§ **Written problem**
Would you quote the material below from its first line through the line containing "bg.inputs['Strength'].default_value = SKY", exactly and with both ends included?
● ● ● ● ●
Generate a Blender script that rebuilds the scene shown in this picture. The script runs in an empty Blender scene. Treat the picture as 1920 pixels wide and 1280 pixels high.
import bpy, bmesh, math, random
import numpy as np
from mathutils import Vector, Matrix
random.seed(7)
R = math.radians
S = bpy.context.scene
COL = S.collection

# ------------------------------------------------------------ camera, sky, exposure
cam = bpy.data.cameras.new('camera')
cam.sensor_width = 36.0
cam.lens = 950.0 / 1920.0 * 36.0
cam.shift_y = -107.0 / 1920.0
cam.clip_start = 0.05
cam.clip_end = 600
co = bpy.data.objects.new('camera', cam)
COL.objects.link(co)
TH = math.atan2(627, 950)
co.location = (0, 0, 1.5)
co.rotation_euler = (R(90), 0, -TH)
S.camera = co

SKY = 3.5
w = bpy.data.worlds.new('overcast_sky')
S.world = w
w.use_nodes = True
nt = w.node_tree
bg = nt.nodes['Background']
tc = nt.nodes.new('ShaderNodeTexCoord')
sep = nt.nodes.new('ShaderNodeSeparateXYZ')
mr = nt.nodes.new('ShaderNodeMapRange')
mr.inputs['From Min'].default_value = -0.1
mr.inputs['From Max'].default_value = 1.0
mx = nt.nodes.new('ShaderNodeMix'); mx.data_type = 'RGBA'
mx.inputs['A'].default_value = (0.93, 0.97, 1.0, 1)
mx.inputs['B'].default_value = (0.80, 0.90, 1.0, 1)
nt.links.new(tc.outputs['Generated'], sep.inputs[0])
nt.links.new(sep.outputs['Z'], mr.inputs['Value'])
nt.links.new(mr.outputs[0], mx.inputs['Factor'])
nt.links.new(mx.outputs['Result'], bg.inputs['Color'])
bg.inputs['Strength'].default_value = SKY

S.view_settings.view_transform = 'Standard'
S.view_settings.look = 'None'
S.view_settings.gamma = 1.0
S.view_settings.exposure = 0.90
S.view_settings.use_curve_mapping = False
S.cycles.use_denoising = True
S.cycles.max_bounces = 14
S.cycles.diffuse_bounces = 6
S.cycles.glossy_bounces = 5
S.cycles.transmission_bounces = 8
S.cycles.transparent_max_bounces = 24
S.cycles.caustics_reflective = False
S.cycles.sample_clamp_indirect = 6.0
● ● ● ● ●
§ **Completed exercise**
Generate a Blender script that rebuilds the scene shown in this picture. The script runs in an empty Blender scene. Treat the picture as 1920 pixels wide and 1280 pixels high.
import bpy, bmesh, math, random
import numpy as np
from mathutils import Vector, Matrix
random.seed(7)
R = math.radians
S = bpy.context.scene
COL = S.collection

# ------------------------------------------------------------ camera, sky, exposure
cam = bpy.data.cameras.new('camera')
cam.sensor_width = 36.0
cam.lens = 950.0 / 1920.0 * 36.0
cam.shift_y = -107.0 / 1920.0
cam.clip_start = 0.05
cam.clip_end = 600
co = bpy.data.objects.new('camera', cam)
COL.objects.link(co)
TH = math.atan2(627, 950)
co.location = (0, 0, 1.5)
co.rotation_euler = (R(90), 0, -TH)
S.camera = co

SKY = 3.5
w = bpy.data.worlds.new('overcast_sky')
S.world = w
w.use_nodes = True
nt = w.node_tree
bg = nt.nodes['Background']
tc = nt.nodes.new('ShaderNodeTexCoord')
sep = nt.nodes.new('ShaderNodeSeparateXYZ')
mr = nt.nodes.new('ShaderNodeMapRange')
mr.inputs['From Min'].default_value = -0.1
mr.inputs['From Max'].default_value = 1.0
mx = nt.nodes.new('ShaderNodeMix'); mx.data_type = 'RGBA'
mx.inputs['A'].default_value = (0.93, 0.97, 1.0, 1)
mx.inputs['B'].default_value = (0.80, 0.90, 1.0, 1)
nt.links.new(tc.outputs['Generated'], sep.inputs[0])
nt.links.new(sep.outputs['Z'], mr.inputs['Value'])
nt.links.new(mr.outputs[0], mx.inputs['Factor'])
nt.links.new(mx.outputs['Result'], bg.inputs['Color'])
bg.inputs['Strength'].default_value = SKY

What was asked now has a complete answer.